Extreme Testing
Wednesday 9th of July 2025
So does anyone remember XP - or extreme programming? The rough idea being that you write some code and then push it live, learn some stuff, and then throw away what you wrote and then write it again given you have learned more things
Plenty of reasons why nobody (nobody I know anyway) does it today, but there are loads of good things that came out of this which are practiced
- small changesets
- test lots and upfront
- pair programming
- CI & CD
And these are now best practices rather than XP. And we're all much better with these changes, but we don't follow the delete and start again with code. We iterate typically instead.
Enter Extreme Testing - XT
In 2025 when it comes to testing there are a few things which are accepted wisdom
- TDD is hard, nobody completely TDDs
- Browser testing is flaky
- Unit testing coverage is stupid
- Integration tests are the holy grail
- Snapshot testing is next to worthless
But: what if XP got things write, but instead of being about code - it's about tests?
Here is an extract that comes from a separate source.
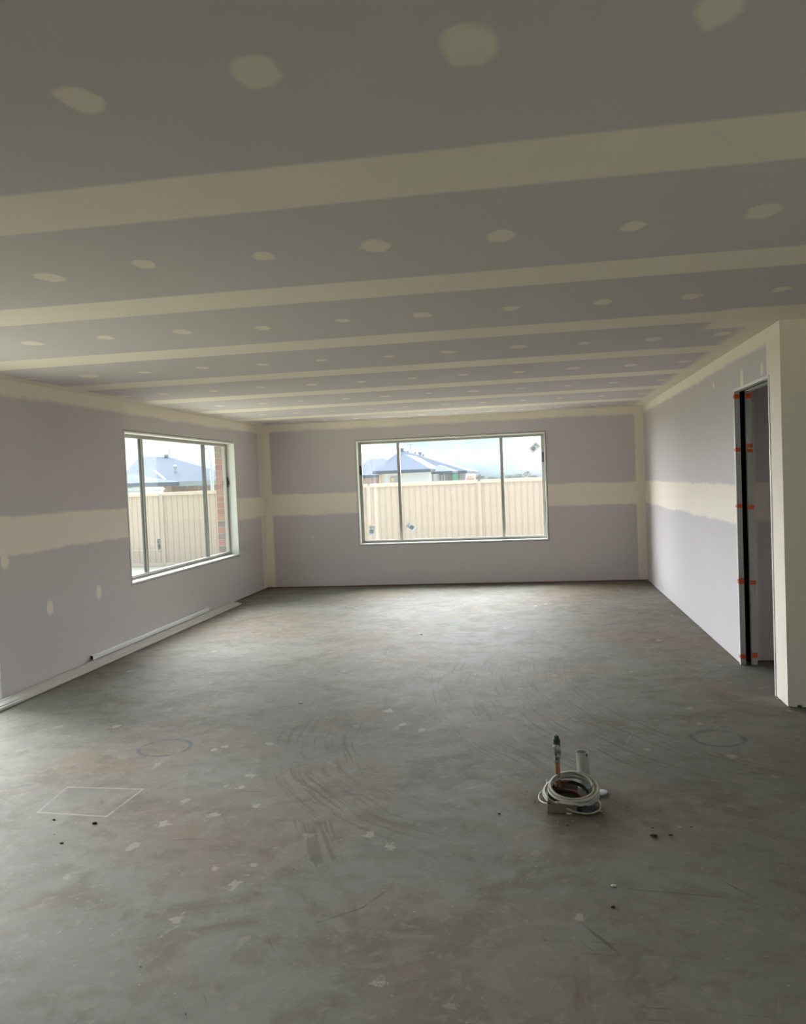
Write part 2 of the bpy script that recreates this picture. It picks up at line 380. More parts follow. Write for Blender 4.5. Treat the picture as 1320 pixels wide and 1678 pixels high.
def lathe(bm, prof, c=(0, 0, 0), seg=24, close=False):   # profile of (radius, z)
    rings = [[bm.verts.new((c[0]+r*math.cos(k*math.tau/seg), c[1]+r*math.sin(k*math.tau/seg), c[2]+z)) for k in range(seg)] for r, z in prof]
    m_ = len(rings)
    for i in range(m_ if close else m_-1):
        A, B = rings[i], rings[(i+1) % m_]
        for k in range(seg): bm.faces.new((A[k], A[(k+1) % seg], B[(k+1) % seg], B[k]))
    if not close: bm.faces.new(rings[0][::-1]); bm.faces.new(rings[-1])
def obj(name, bm, mat, parent=None, smooth=False, bevel=0.):
    bmesh.ops.recalc_face_normals(bm, faces=bm.faces)
    me = bpy.data.meshes.new(name); bm.to_mesh(me); bm.free(); me.materials.append(mat)
    if smooth: me.shade_smooth()
    o = bpy.data.objects.new(name, me); COL.objects.link(o)
    if parent: o.parent = parent; o.matrix_parent_inverse = Matrix.Translation(-parent.location)
    if bevel:
        b = o.modifiers.new('bevel', 'BEVEL'); b.width = bevel; b.segments = 2; b.limit_method = 'ANGLE'
    return o
def struct(name, bm, mat, **k):
    o = obj(name, bm, mat, **k); o['kind'] = 'structure'; return o
def tag(o, label, cat, group=None):
    o['label'] = label; o['category'] = cat
    if group: o['group'] = group
    return o
def thing(name, loc, label, cat, group=None):
    o = bpy.data.objects.new(name, None); o.location = loc; o.empty_display_size = .1; COL.objects.link(o)
    return tag(o, label, cat, group)

# ------------------------------------------------------------------ structure
GAP = .018                                # boards stop short of the slab
struct('floor', boxes((XL-.30, XE+.15, YF-.15, YB+.30, -.12, 0)), M['floor'])
struct('ceiling', boxes((XL-.12, XE+.12, YF-.12, YB+.12, H, H+.02)), M['ceil'])
# back wall round its window
BX0, BX1 = -2.556, .218
struct('wall_back', boxes((XL, BX0, YB, YB+.10, GAP, H), (BX1, XR+.12, YB, YB+.10, GAP, H),
                          (BX0, BX1, YB, YB+.10, GAP, WZ0), (BX0, BX1, YB, YB+.10, WZ1, H)), M['back'])
bpl = struct('trim_1', boxes((XL-.02, XR+.02, YB+.012, YB+.09, 0.0005, .035)), M['timber'])
# left wall round window and slider
LY0, LY1, SY0, SY1 = 7.527, 10.575, 2.95, 5.48
struct('wall_left', boxes((XL-.10, XL, YF, SY0, GAP, H), (XL-.10, XL, SY0, SY1, DH, H), (XL-.10, XL, SY1, LY0, GAP, H),
                          (XL-.10, XL, LY0, LY1, GAP, WZ0), (XL-.10, XL, LY0, LY1, WZ1, H), (XL-.10, XL, LY1, YB+.10, GAP, H)), M['left'])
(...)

I've delete far more tests than I've written in my professional career. Lots of tests are hard to maintain, low value in what they cover, and are slow to run. And we as programmers have been trying to fix this for as long as I've been doing programming professionally (roughly 20 years). Instead these days - I delete tests. I have learned more about which tests are most valuable after a suite has been running in CI for a period. I have learned what bugs customers encounter and how our coverage sucks. I have learned how long they take to run. And if I encounter a failing test on my journey, I tend to delete it now
Now you've probably spotted the "problem" already, coverage drops and more bugs creep in. I can tell you that this has not been *MY* experience. You might also talk about refactoring. For this I turn to: snpshot tests. You know, the low value, low cost tests that aren't useful in the long run? Fabulous for a short term refactor. What about the complicated logic that this test covers? Delete that test too? No, of course now - I keep the valuable tests. But I generally go and ask instead: does this function/class do too much? What about instead splitting our logic and making our life easier. During this process the test usually splits and gets re-written also
And so we have Extreme Testing. Write tests, delete tests, replace tests. Most test suites don't add huge amounts of value over time. Be not afraid to remove tests which no longer add value, replace them instead with something cheaper and more useful. And notice write tests is still first, TDD is actually great! (But don't TDD everything too, and pseudo-code tests are a brilliant exercise and count towards TDD!)